The crowd was in agreement about the serious threats posed by the Trump administration. “I’m out here today because an openly racist, sexist, transphobic, ableist bigot is about to be sworn in as the President of the United States,” Mamo said. “He is being given free rein to an empire that perpetrates violence worldwide!”

“We can’t afford to wait four more years on social justice,” said Adam Grachek, an environmental engineering major and member of Young Progressives Demanding Action. “We can’t stand by as women are not paid the same as men for equal work. We can’t stand by while black lives are taken by police officers.  We can’t stand by while immigrants are subjected to deportation. We can’t stand by as health care is stripped away, as Planned Parenthood is defunded. We can’t wait four more years on environmental justice!”

The united front was encouraging — a step away from the divisiveness that so often plagues the left. But at the same time it’s important to realize that the ideological differences between liberals and radicals really do matter. “The point isn’t to bury our arguments,” Taylor writes. Within the united front, there needs to be honest, respectful debate about the best way forward. If radicals don’t engage with liberals constructively, yet another mass movement will be channeled into the Democratic Party and confined to the limits that the ruling class is willing to concede.

In the Ohio Union, radicals exercised positive leadership along these lines. “This is a struggle against a broader social system which allowed Trump to become President,” said Coco Smyth of the International Socialist Organization. “We need a struggle against Trump that is a struggle against the capitalist system that he represents today.

“Right now the Democratic Party is telling everybody to get behind Trump, to give Trump a chance,” Smyth said. “We need to build a left-wing party and organizations that can legitimately resist Trump. We need mass demonstrations and mass strikes to support every person who is under attack. We need a revolutionary alternative. ”

“The goal of socialism is not to take a vindictive person like Trump and replace him with a kinder master like Hillary,” said Frankie Isabelle of Socialist Students. “The goal is to do away with the entire system.”

“How did Donald Trump win?” asked Kyle Landis of Socialist Alternative. “It’s because when working people were faced with voting for more neoliberalism or for a man who spat in the face of the establishment, they chose someone who displayed the same contempt for the establishment that they had.

“Working people voted for Trump because they felt they had no other options,” Landis said. “Every poll during the Democratic primary showed that Bernie Sanders and his political revolution resonated, and had public support far greater than Donald Trump ever had.”

“Bernie would have won!” someone shouted from the crowd.

“Today marks the beginning of the active resistance against the right-wing agenda — the agenda of hate, racism, sexism, nationalism, and imperialism,” Landis said. “It’s no longer enough for us to be passive participants in the political process, voting once every four years and then patting ourselves on the back.
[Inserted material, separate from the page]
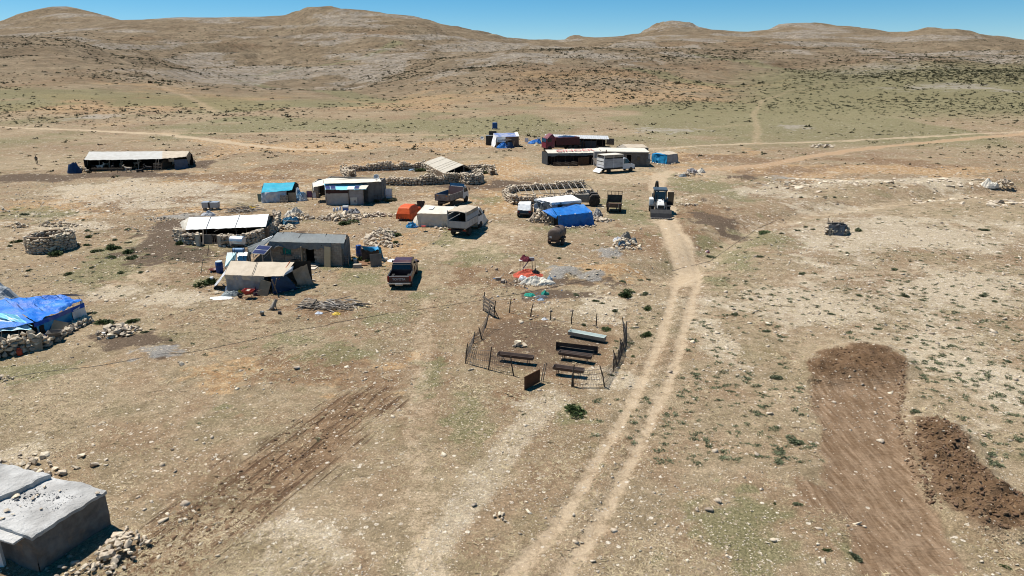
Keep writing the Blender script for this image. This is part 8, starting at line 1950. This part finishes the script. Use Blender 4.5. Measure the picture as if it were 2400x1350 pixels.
# ------------------------------------------------------------------ right-hand side
s = Site('hunting_hide', 'dark ramshackle hide of poles and black plastic on the open slope', 'hide', 1960, 550)
a_, b_, c_, d_ = s.p(1938, 550), s.p(1976, 550), s.p(1983, 545), s.p(1943, 541)
stones(s.o, *[x_ for x_ in wall_stones([(p_.x, p_.y) for p_ in (a_, b_, c_, d_, a_)], .75, .35, .3, 181, 1.3)], limit=60)
s.part('plastic_front', MB().cloth(a_ + Vector((0, -.2, 1.0)), b_ + Vector((0, -.2, .95)), low(b_) + Vector((0, -.3, 0)), low(a_) + Vector((0, -.3, 0)), 16, 8, .12, 5, 0, .06, 1.5), M('blue_black_plastic', (.035, .042, .055), (.14, .17, .21), 1.6, .35, .4), smooth=True)
s.part('plastic_side', MB().cloth(b_ + Vector((.1, -.2, .95)), c_ + Vector((.1, 0, .9)), low(c_), low(b_), 8, 6, .1, 6), BLACKT, smooth=True)
s.part('roof_sheet', crumple_mb(2.0, 1.4, .35, 7, rough=.8), BLACKT).location = mixv(a_, c_, .5) + Vector((0, 0, .85))
for u, v, uu, vv, h_ in ((1941, 546, 1941, 511, 1.55), (1946, 542, 1945, 517, 1.25), (1951, 541, 1951, 518, 1.2), (1969, 541, 1969, 518, 1.2), (1974, 545, 1973, 524, 1.1)): pole(s, s.p(u, v), s.p(uu, vv, h_), .05, DWOOD())
s.part('plank', MB().box(mixv(a_, b_, .5) + Vector((0, .3, 1.15)), (1.8, .08, .1), .05, .2), WOOD())
s = Site('tarped_stone_heap', 'stone heap with white tarpaulin on its left half far right', 'stone heap', 2338, 436)
stones(s.o, *tuple(x_ + (np.array([.8, 0, 0]) if k == 0 else 0) for k, x_ in enumerate(heap_stones(70, 1.7, .8, 1.0, .42, 182, .1))), limit=80)
s.part('white_tarpaulin', crumple_mb(2.8, 1.8, 1.1, 5, rough=.3, pw=2.2), CREAM).location = (-1.1, -.1, 0)
stones_thing('stone_ring', 'low ring of grey stones on the far grassland', 1925, 344, cat3(heap_stones(70, 2.3, 1.6, .5, .5, 183, .1)), 'stone ring')
s = Site('junk_heap', 'heap of white sheet, zinc and stones beside the upper track', 'junk heap', 1616, 412)
stones(s.o, *heap_stones(50, 2.2, .8, .4, .35, 184), limit=50)
for u, v, w_, d_, h_, mt, sd in ((1622, 405, 2.0, 1.0, .8, M('rag_mix', (.5, .48, .48), (.08, .06, .06), 3, .8, .4), 1), (1644, 404, 1.6, 1.0, .6, CREAM, 2), (1600, 414, 1.4, .6, .4, M('zinc_bit', (.3, .33, .34)), 3)): o = s.part('scrap', crumple_mb(w_, d_, h_, sd, rough=.8), mt); o.location = s.p(u, v)
for lb, u0, u1, v, n_, nm in (('jagged limestone outcrop along the bank above the dry gully', 1770, 2080, 434, 120, 'rock_outcrop'), ('broken rock ledge continuing the bank towards white-tarped heap', 2080, 2300, 432, 80, 'rock_ledge'), ('pile of grey boulders at the right edge of the slope', 2310, 2420, 478, 60, 'boulder_pile'), ('low grey slabs on the slope left of the boulder pile', 2130, 2310, 462, 40, 'rock_slabs')):
    P0 = at((u0 + u1) // 2, v); t = thing(nm, lb, 'rock outcrop', P0); rng = np.random.default_rng(n_); pos, scl = [], []
    for k in range(n_):
        u, vv = rng.uniform(u0, u1), v + rng.normal(0, 7 if n_ != 60 else 4); Q = at(u, vv); sz = rng.lognormal(-.75, .4); pos.append(tuple(Q - P0 + Vector((0, 0, .02)))); scl.append((sz * 1.6, sz, sz * .55))
    stones(t, pos, scl, rots(n_, rng, .2), limit=100)
stones_thing('track_stones', 'row of pale stones on the dark ground right of loader', 1610, 482, heap_stones(40, 1.4, .5, .1, .24, 185, .4), 'stones')
single('drink_can_bag', 'small red and white litter bag beside the gully shrub', 'litter', crumple_mb(.5, .3, .25, 4, 10, 8), M('red_white', (.6, .55, .55), (.5, .06, .05), 4, .6, 0), at(1660, 573))
# ------------------------------------------------------------------ shrubs one can tell apart
bush('lone dark green cushion bush at the edge of the gravel below corral', 1352, 968, 66, .42, 'g', 'dark_bush')
bush('large dark green bush at the left side of beige hut', 485, 668, 52, .55, 'g', 'dark_bush'); bush('green bush at the left foot of white-roofed barn wall', 420, 572, 30, .6, 'g', 'dark_bush'); bush('second green bush against the barn wall by gate pillar', 443, 570, 26, .7, 'g', 'dark_bush')
bush('green bush left behind the fire pit stones', 250, 758, 46, .4, 'g', 'dark_bush'); bush('green bush right behind the fire pit stones', 312, 757, 36, .4, 'g', 'dark_bush')
bush('bright green bush on the broad stone heap', 918, 552, 44, .45, 'g', 'dark_bush'); bush('small dark bush at the lower end of broad stone heap', 926, 569, 22, .55, 'g', 'dark_bush'); bush('green weeds on the front of long stone heap', 815, 523, 50, .3, 'g', 'dark_bush'); bush('green weeds inside the enclosure corner by the gabled shed', 985, 401, 40, .35, 'g', 'dark_bush'); bush('green weeds behind the round end of stone enclosure', 1125, 405, 34, .4, 'g', 'dark_bush'); bush('green weeds along the front wall of stone enclosure', 915, 433, 40, .3, 'g', 'dark_bush')
bush('flat dark green mat on the slope right of the gully', 1792, 535, 52, .22, 'g', 'dark_bush')
for k, (lb, lst) in enumerate([('green shrub on the stony ground around the corral', [(1468, 690, 50), (1520, 722, 30), (1422, 772, 32), (1515, 788, 34), (1368, 762, 18), (1483, 838, 16), (1397, 705, 18), (1226, 972, 14)]),
    ('upright sage plant between corral and dirt track', [(1512, 690, 24), (1412, 710, 16), (1440, 728, 20), (1492, 760, 10), (1432, 880, 18), (1350, 690, 22), (1380, 640, 14), (1500, 652, 16), (1460, 660, 18), (1520, 640, 14), (1398, 620, 16), (1440, 605, 14), (1310, 605, 14)]),
    ('shrub on the stony left slope near the round fold', [(206, 541, 20), (226, 548, 16), (208, 555, 24), (268, 564, 18), (299, 540, 22), (300, 570, 18), (178, 576, 24), (204, 576, 24), (262, 583, 42), (303, 592, 36), (225, 590, 30), (262, 604, 30), (306, 606, 34), (128, 599, 46), (39, 567, 26), (22, 577, 16), (195, 515, 14), (347, 597, 14), (68, 634, 16), (162, 643, 24), (222, 735, 20), (316, 768, 22), (338, 782, 20), (358, 775, 14), (400, 800, 14), (452, 806, 16), (60, 505, 22), (120, 560, 18), (330, 640, 18), (285, 640, 26), (215, 628, 16)]),
    ('grey-green shrub on the open slope right of the dirt track', [(1820, 886, 34), (2147, 968, 30), (1870, 1183, 24), (2003, 1300, 36), (1860, 1034, 46), (1889, 531, 14), (1906, 537, 12), (1833, 545, 14), (1868, 540, 16), (2012, 540, 24), (2304, 540, 24), (1934, 463, 12), (1955, 463, 12), (1877, 463, 14), (2267, 488, 10), (2094, 632, 24), (2015, 692, 20), (2120, 693, 22), (2305, 692, 26), (1987, 593, 16), (1735, 566, 14), (1668, 581, 24), (1798, 775, 22), (2060, 770, 22), (2180, 765, 18), (2330, 705, 20), (1720, 735, 22), (1690, 560, 14), (1780, 600, 20), (1880, 640, 22), (2250, 770, 18), (2360, 850, 22), (1830, 855, 16), (1760, 700, 18), (1950, 735, 18)]),
    ('green shrub on the ground around the excavated pad', [(1940, 1290, 24), (2355, 1326, 30), (2330, 1150, 16), (1815, 1180, 12), (2380, 800, 18)])]):
    for u, v, w_ in lst: bush(None, u, v, w_, random.uniform(.35, .6), 'g' if k in (0, 4) else ('s' if k != 2 or w_ < 24 else 'g'), 'shrub', 'small shrubs on the slopes and yards')
LANDMARKS = {'the corral': (1280, 800), 'the round stone fold': (122, 570), 'the fire pit': (280, 775), 'the dark hide': (1960, 535), 'the excavated pad': (2000, 900), 'the spoil bank': (2220, 1080), 'the white-tarped heap': (2335, 425), 'the boulder pile': (2370, 478), 'the loader': (1545, 480),
    'the white-roofed barn': (530, 550), 'the plastic-covered mound': (1465, 565), 'the pole stand': (1236, 620), 'the flat green mat': (1792, 535), 'the lone dark bush': (1352, 962), 'the rusty sheet gate': (1247, 890), 'the mint-white trough': (1375, 780), 'the blue edge tent': (100, 760)}
ORD = ['nearest', 'second nearest', 'third nearest', 'fourth nearest', 'fifth nearest', 'sixth nearest', 'seventh nearest', 'eighth nearest', 'ninth nearest', 'tenth nearest', 'eleventh nearest', 'twelfth nearest', 'thirteenth nearest', 'fourteenth nearest', 'fifteenth nearest', 'sixteenth nearest', 'seventeenth nearest', 'eighteenth nearest', 'nineteenth nearest', 'twentieth nearest']
_by = {}
for o, u, v, kd in BUSHES:
    nm, (a_, b_) = min(LANDMARKS.items(), key=lambda q: math.hypot((q[1][0] - u), (q[1][1] - v) * 1.6)); dx, dy = u - a_, v - b_
    side = ('to the right of ' if dx > 0 else 'to the left of ') if abs(dx) > abs(dy) * 1.3 else ('in front of ' if dy > 0 else 'beyond ')
    _by.setdefault((nm, side), []).append((math.hypot(dx, dy), o, kd))
for (nm, side), L_ in _by.items():
    for k, (_, o, kd) in enumerate(sorted(L_, key=lambda q: q[0])): o['label'] = '%s %s shrub %s%s' % (ORD[min(k, 19)], 'green' if kd == 'g' else 'grey-green', side, nm)
# clods on the diggings and boulders strewn over the plain
def strewn(name, label, cat, pts_fn, n, size, seed, mat, arrs=ROCKA):
    rng = np.random.default_rng(seed); x, y = pts_fn(rng, n)
    if mat is not CLOD: q = (mask_at(exc, x, y) < .3) & (mask_at(tr, x, y) < .5); x, y = x[q], y[q]
    n = len(x); s_ = np.minimum(size * rng.lognormal(0, .6, n), size * 3.0)
    V, T = merge(np.stack([x, y, gz_at(x, y) + s_ * .06], 1), np.stack([s_ * rng.uniform(.9, 1.4, n), s_, s_ * rng.uniform(.5, .9, n)], 1), rots(n, rng, .4), arrs, rng.integers(0, len(arrs), n))
    return tag(obj(name, tri_mesh(name, V, T, mat)), label, cat, kind='stuff')
CLOD = M('clod_soil', (.18, .112, .066), (.13, .08, .046), 4, 1, .5, vary=.2)
def in_region(P, pad=0):
    P = np.array(P)
    def f(rng, n):
        x = rng.uniform(P[:, 0].min(), P[:, 0].max(), n * 3); y = rng.uniform(P[:, 1].min(), P[:, 1].max(), n * 3); k = in_poly(x, y, P); return x[k][:n], y[k][:n]
    return f
strewn('spoil_clods', 'dark soil clods covering the spoil bank', 'soil clods', in_region(SPOIL), 1700, .075, 201, CLOD); strewn('pad_head_clods', 'soil clods on the pushed-up head of the excavated pad', 'soil clods', in_region(PADHEAD), 700, .055, 202, CLOD)
def along(P, sd):
    def f(rng, n):
        P_ = np.array(P); k = rng.integers(0, len(P_) - 1, n); t_ = rng.random(n); q = P_[k] + (P_[k+1] - P_[k]) * t_[:, None]; return q[:, 0] + rng.normal(0, sd, n), q[:, 1] + rng.normal(0, sd, n)
    return f
strewn('pad_edge_clods', 'line of clods along the cut edge of excavated pad', 'soil clods', along(poly([(2112, 850), (2118, 920), (2106, 965), (2122, 1030), (2142, 1090), (2170, 1150), (2190, 1180)]), .12), 420, .075, 203, CLOD)
strewn('scrape_clods', 'brown clods along the torn wheel track at the lower left', 'soil clods', along(SCRAPE, .75), 600, .07, 204, CLOD)
def field(boxes):
    def f(rng, n):
        X, Y = [], []
        for (u0, u1, v0, v1, k) in boxes:
            for _ in range(int(n * k)): a_, b_ = hit(rng.uniform(u0, u1), rng.uniform(v0, v1)); X.append(a_); Y.append(b_)
        return np.array(X), np.array(Y)
    return f
strewn('field_stones', 'pale field stones strewn over the slopes and yards', 'field stones', field([(0, 520, 420, 545, .30), (1700, 2400, 420, 470, .12), (1650, 2400, 500, 800, .12), (0, 400, 540, 720, .1), (380, 700, 500, 640, .05), (800, 1180, 380, 440, .08), (1380, 1560, 600, 760, .06), (1200, 1500, 690, 770, .05), (0, 500, 1020, 1350, .03), (1600, 2400, 800, 1350, .06), (700, 1100, 490, 580, .08)]), 2800, .13, 205, STONE())

# litter trodden into the yards, too small to tell apart
m = bpy.data.materials.new('yard_litter'); k = NT(m); rn = k.new('ShaderNodeNewGeometry').outputs['Random Per Island']
cr = k.new('ShaderNodeValToRGB'); cr.color_ramp.interpolation = 'CONSTANT'; els = cr.color_ramp.elements
for i, (pos_, c_) in enumerate([(0, (.62, .6, .57)), (.22, (.10, .075, .055)), (.42, (.25, .2, .15)), (.58, (.04, .13, .3)), (.68, (.45, .43, .4)), (.8, (.03, .03, .03)), (.92, (.35, .06, .04)), (.96, (.5, .36, .08))]):
    e_ = els[i] if i < 2 else els.new(pos_)
    e_.position = pos_; e_.color = (*c_, 1)
k.l.new(rn, cr.inputs[0]); k.l.new(cr.outputs[0], k.b.inputs['Base Color']); k.b.inputs['Roughness'].default_value = .8
_lit = True
strewn('yard_litter', 'small scraps of plastic, rag and wood trodden into the yards', 'litter', field([(470, 760, 625, 705, .2), (580, 900, 465, 490, .12), (640, 960, 485, 540, .12), (700, 960, 600, 640, .12), (1150, 1320, 640, 712, .16), (1240, 1420, 488, 545, .1), (1130, 1280, 325, 352, .06), (1280, 1530, 384, 400, .08), (20, 230, 800, 850, .05), (960, 1160, 515, 545, .08), (150, 400, 392, 408, .04)]), 900, .085, 206, m)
Now is the time for us to build a resistance against the right-wing attacks against our values and our way of life!”

That’s why the students held a walkout, Landis said. “Refusing to submit quietly to a system of oppression is most effective way to fight back. History shows that when masses of people decide to use their labor and their presence as weapons against the elites, that’s when real change begins to happen.”